Les petits jeux ne promeuvent pas forcément le slow play (une pratique consistant à jouer au même jeu le plus longtemps possible), mais le small play, soit de jouer à des jeux plus petits, moins énergivores dans un monde au bord de la catastrophe climatique. Ils sont également moins chronophages pour les développeur·euse·s et les joueur·euse·s et peuvent diminuer les effets du playbour25, soit de la charge mentale ou de travail comme il peut y avoir dans les free-to-play et les jeux de rôles massivement multijoueur·euse·s (entre autres genres) qui demandent un investissement en temps et en mémoire qui peut devenir considérable.
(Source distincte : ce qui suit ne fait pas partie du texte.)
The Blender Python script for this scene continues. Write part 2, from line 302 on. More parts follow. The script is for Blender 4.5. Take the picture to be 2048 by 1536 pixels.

En mettant en avant des formes courtes de jeux vidéo, souvent gratuits et accessibles en ligne, les petits jeux rendent le médium plus accessible à la fois en tant que joueur·euse·s et développeur·euse·s potentiel·le·s. Il s’agit d’un corpus qui œuvre pour une histoire populaire des jeux vidéo à travers l’exercice de la démocratie populaire, que l’on peut voir à travers les jeux sur l’expression de la sexualité dans le cas des jeux pornographiques. Si définir un genre des petits jeux n’est pas toujours le plus pertinent selon les corpus et les approches, il permet de donner de la visibilité à un corpus qui n’est jusqu’alors que très peu étudié dans les études de l’histoire des jeux vidéo.